Ein neues Wertstoffgesetz ist in Planung. Doch was bisher an Eckpunkten bekannt ist, stößt aus unterschiedlichen Interessenlagen heraus auf Kritik. Wir sprachen mit Matthias Harms, Geschäftsführer bei Veolia Deutschland.

Springer für Professionals: Braucht Deutschland ein Wertstoffgesetz?

Matthias Harms: Das ursprüngliche Ziel der in den Koalitionsverträgen von 2009 und 2013 vereinbarten Fortentwicklung der Verpackungsverordnung stellte die ungenutzten Rohstoffpotenziale im Hausmüll, wie beispielsweise Holz, Papier und Glas in den Fokus. Die Kreislaufwirtschaft als Instrument einer nachhaltigen Ressourcennutzung sollte im marktwirtschaftlichen Wettbewerb für eine einheitliche haushaltsnahe Wertstofferfassung sorgen und dabei anspruchsvolle Recyclingquoten erfüllen. Vereinbart wurde zudem eine durchgängige Produktverantwortung der Produzenten. Die inzwischen vom Umweltbundesministerium erarbeitete Gesetzesinitiative hat zwar nach wie vor die Rückgewinnung der bisher im Hausmüll enthaltenen Wertstoffe im Blick, regelt jedoch nur den geringen Anteil der als "stoffgleiche Nichtverpackungen" bezeichneten Kunststoffe und Metalle.

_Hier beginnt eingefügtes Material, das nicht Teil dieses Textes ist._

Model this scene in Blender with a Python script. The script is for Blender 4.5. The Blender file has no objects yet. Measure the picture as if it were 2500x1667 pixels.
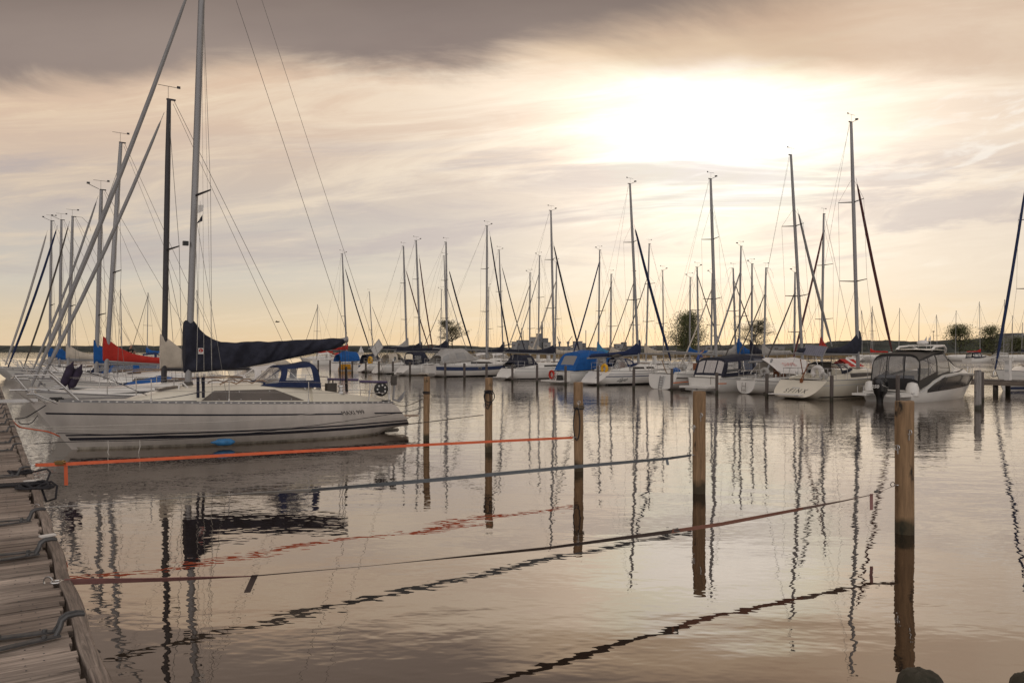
import bpy, bmesh, math, random
from math import sin, cos, pi, radians, hypot, exp, atan2
from mathutils import Vector, Matrix
from mathutils import noise as mn

RND = random.Random(11)
scene = bpy.context.scene
COL = scene.collection
F, CH = 1944.4, 2.3            # focal length in photo pixels, eye height above the water
NX, NY = 0.8291, 0.5591        # across the harbour, from the near jetty to the far pier
UX, UY = -NY, NX               # along the near jetty, away from the viewer

def P(n, u, z=0.0): return Vector((n*NX + u*UX, n*NY + u*UY, z))
def W(px, py, Y): return Vector(((px-1250)/F*Y, Y, CH + (857-py)/F*Y))
def at_n(px, n):                # point of the ground line n = const seen at column px
    r = (px-1250)/F
    Y = n/(NX*r + NY)
    return Vector((r*Y, Y, 0))
def nu(v): return (v.x*NX + v.y*NY, v.x*UX + v.y*UY)

# ------------------------------------------------------------------ materials
def nd(t, kind, **kw):
    n = t.nodes.new(kind)
    for k, v in kw.items():
        if k.startswith('i_'):
            key = k[2:]
            n.inputs[int(key) if key.isdigit() else key.replace('_', ' ')].default_value = v
        else:
            setattr(n, k, v)
    return n
def new_mat(name):
    m = bpy.data.materials.new(name); m.use_nodes = True
    t = m.node_tree
    return m, t, t.nodes['Principled BSDF']
def rgb(r, g, b):
    f = lambda c: (c/255/12.92 if c/255 <= .04045 else ((c/255+.055)/1.055)**2.4)
    return (f(r), f(g), f(b), 1)
def pm(name, col, rough=.5, met=0., var=.1, scale=3., bump=0., bscale=30., stretch=(1, 1, 1), coat=0., spec=.5, tint=None):
    m, t, b = new_mat(name)
    L = t.links.new
    tc = nd(t, 'ShaderNodeTexCoord'); mp = nd(t, 'ShaderNodeMapping')
    mp.inputs['Scale'].default_value = stretch
    L(tc.outputs['Object'], mp.inputs['Vector'])
    n1 = nd(t, 'ShaderNodeTexNoise', i_Scale=scale, i_Detail=5., i_Roughness=.6)
    L(mp.outputs[0], n1.inputs['Vector'])
    rp = nd(t, 'ShaderNodeValToRGB')
    c2 = tint or tuple(min(1, c*(1+var)) for c in col[:3])+(1,)
    c1 = tuple(c*(1-var*1.6) for c in col[:3])+(1,)
    rp.color_ramp.elements[0].position, rp.color_ramp.elements[1].position = .28, .72
    rp.color_ramp.elements[0].color, rp.color_ramp.elements[1].color = c1, c2
    L(n1.outputs['Fac'], rp.inputs['Fac']); L(rp.outputs['Color'], b.inputs['Base Color'])
    b.inputs['Roughness'].default_value = rough; b.inputs['Metallic'].default_value = met
    b.inputs['Coat Weight'].default_value = coat; b.inputs['Specular IOR Level'].default_value = spec
    if bump:
        n2 = nd(t, 'ShaderNodeTexNoise', i_Scale=bscale, i_Detail=4.)
        L(mp.outputs[0], n2.inputs['Vector'])
        bp = nd(t, 'ShaderNodeBump', i_Strength=1., i_Distance=bump)
        L(n2.outputs['Fac'], bp.inputs['Height']); L(bp.outputs['Normal'], b.inputs['Normal'])
    return m
def clear_mat(name, opac=.25, tint=(.8, .8, .8, 1), gloss=.35):
    m, t, b = new_mat(name); L = t.links.new
    b.inputs['Base Color'].default_value = tint; b.inputs['Roughness'].default_value = .3
    tr = nd(t, 'ShaderNodeBsdfTransparent'); tr.inputs[0].default_value = (.9, .9, .9, 1)
    gl = nd(t, 'ShaderNodeBsdfGlossy', i_Roughness=.06); gl.inputs[0].default_value = (.9, .9, .9, 1)
    tc = nd(t, 'ShaderNodeTexCoord'); no = nd(t, 'ShaderNodeTexNoise', i_Scale=4., i_Detail=3.)
    L(tc.outputs['Object'], no.inputs['Vector'])
    bp = nd(t, 'ShaderNodeBump', i_Strength=.5, i_Distance=.03); L(no.outputs['Fac'], bp.inputs['Height']); L(bp.outputs[0], gl.inputs['Normal'])
    lw = nd(t, 'ShaderNodeFresnel', i_IOR=1.45)
    ad = nd(t, 'ShaderNodeMath', operation='MULTIPLY_ADD'); ad.inputs[1].default_value = .8; ad.inputs[2].default_value = gloss*.08
    L(lw.outputs[0], ad.inputs[0])
    m1 = nd(t, 'ShaderNodeMixShader'); L(ad.outputs[0], m1.inputs[0]); L(tr.outputs[0], m1.inputs[1]); L(gl.outputs[0], m1.inputs[2])
    m2 = nd(t, 'ShaderNodeMixShader', i_0=opac); L(m1.outputs[0], m2.inputs[1]); L(b.outputs[0], m2.inputs[2])
    L(m2.outputs[0], t.nodes['Material Output'].inputs['Surface'])
    return m

M = {}
def defm(k, *a, **kw): M[k] = pm(k, *a, **kw)
defm('gel', (.74, .72, .68, 1), .28, var=.05, scale=1.2, bump=.002, bscale=3, coat=.3)
defm('gel_main', (.61, .565, .52, 1), .30, var=.10, scale=1.6, bump=.002, bscale=3, coat=.3, stretch=(1.6, 1, .45))
defm('gel_cream', (.70, .65, .54, 1), .3, var=.06, scale=1.2, coat=.3)
defm('gel_grey', (.55, .55, .54, 1), .3, var=.06, scale=1.2, coat=.3)
defm('gel_blue', (.03, .05, .12, 1), .25, var=.1, coat=.4)
defm('stripe_navy', (.010, .013, .027, 1), .3, var=.1, coat=.2)
defm('stain', (.46, .42, .35, 1), .5, var=.35, scale=4, stretch=(1.5, 1, .5))
defm('gel_yellow', (.62, .30, .03, 1), .35, var=.1)
defm('charcoal', (.035, .037, .04, 1), .22, var=.1, coat=.5)
defm('deckpaint', (.66, .63, .57, 1), .6, var=.08, scale=5, bump=.002, bscale=90)
defm('teak', (.30, .19, .115, 1), .65, var=.25, scale=3, stretch=(1, 14, 1), bump=.002)
defm('wood_hatch', (.22, .075, .025, 1), .35, var=.25, scale=5, stretch=(1, 5, 1))
defm('navy', (.027, .029, .045, 1), .8, var=.25, scale=5, bump=.006, bscale=9, spec=.25)
defm('navy_blue', (.020, .032, .085, 1), .8, var=.18, scale=5, bump=.006, bscale=9, spec=.25)  # a bluer navy cloth
defm('blue', (.014, .10, .33, 1), .75, var=.15, scale=4, bump=.006, bscale=9, spec=.25)
defm('sky_blue', (.07, .26, .48, 1), .75, var=.15, scale=4, bump=.006, bscale=9, spec=.25)
defm('red', (.44, .032, .022, 1), .75, var=.15, scale=4, bump=.006, bscale=9, spec=.25)
defm('dark_red', (.10, .03, .03, 1), .8, var=.2, scale=4)
defm('cream', (.54, .48, .40, 1), .85, var=.12, scale=3, bump=.006, bscale=8, spec=.2)
defm('white_cloth', (.70, .67, .64, 1), .85, var=.06, scale=3, bump=.006, bscale=8, spec=.2)
defm('grey_cloth', (.40, .385, .365, 1), .85, var=.10, scale=3, bump=.006, bscale=8, spec=.2)
defm('taupe', (.10, .09, .08, 1), .8, var=.12, scale=3, bump=.004, bscale=9, spec=.2)
defm('black', (.012, .012, .013, 1), .4, var=.2)
defm('black_gloss', (.006, .006, .007, 1), .22, var=.2, coat=.15)
defm('rubber', (.02, .02, .022, 1), .7, var=.2)
defm('alu', (.29, .286, .29, 1), .42, met=.35, var=.08, scale=2, stretch=(3, 3, .3))
defm('alu_dark', (.045, .042, .046, 1), .4, met=.3, var=.12, scale=2)
defm('jib_grey', (.27, .265, .265, 1), .7, var=.14, scale=5, stretch=(1, 1, .25), bump=.006, bscale=6)
defm('steel', (.55, .54, .53, 1), .25, met=.9, var=.08)
defm('wire', (.16, .155, .15, 1), .45, met=.5, var=.1)
defm('glass_dark', (.035, .030, .027, 1), .12, var=.25, scale=1.5, coat=.3)
defm('glass_smoke', (.095, .075, .062, 1), .22, var=.18, scale=1.2)
defm('rope_white', (.55, .52, .47, 1), .85, var=.12, scale=40)
defm('rope_dark', (.025, .024, .028, 1), .85, var=.3, scale=40)
defm('rope_brown', (.16, .125, .085, 1), .9, var=.3, scale=40)
defm('web_orange', (.85, .17, .07, 1), .7, var=.08, scale=6)
defm('web_grey', (.17, .19, .21, 1), .7, var=.12, scale=6)
defm('web_sheen', (.46, .45, .43, 1), .7, var=.1, scale=6)  # sky sheen on the grey strap's twisted stretch, painted as paler webbing
defm('web_mauve', (.33, .16, .15, 1), .75, var=.12, scale=6)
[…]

Diese sollen künftig gemeinsam mit dem Verpackungsabfall in Wertstofftonnen gesammelt und damit dem Rohstoffkreislauf wieder zugeführt werden. Ein Anliegen, dem sich auch Veolia Deutschland verpflichtet fühlt. Kritisch sehen wir jedoch, dass die weiteren Rohstoffbestandteile im Hausmüll bisher unberücksichtigt bleiben. Ein Gesetz allein für die Rückgewinnung der "stoffgleichen Nichtverpackungen" halten wir deshalb für nicht erforderlich.

Für die Registrierung soll eine "Zentralen Stelle" zuständig sein. Wie bewerten sie dies?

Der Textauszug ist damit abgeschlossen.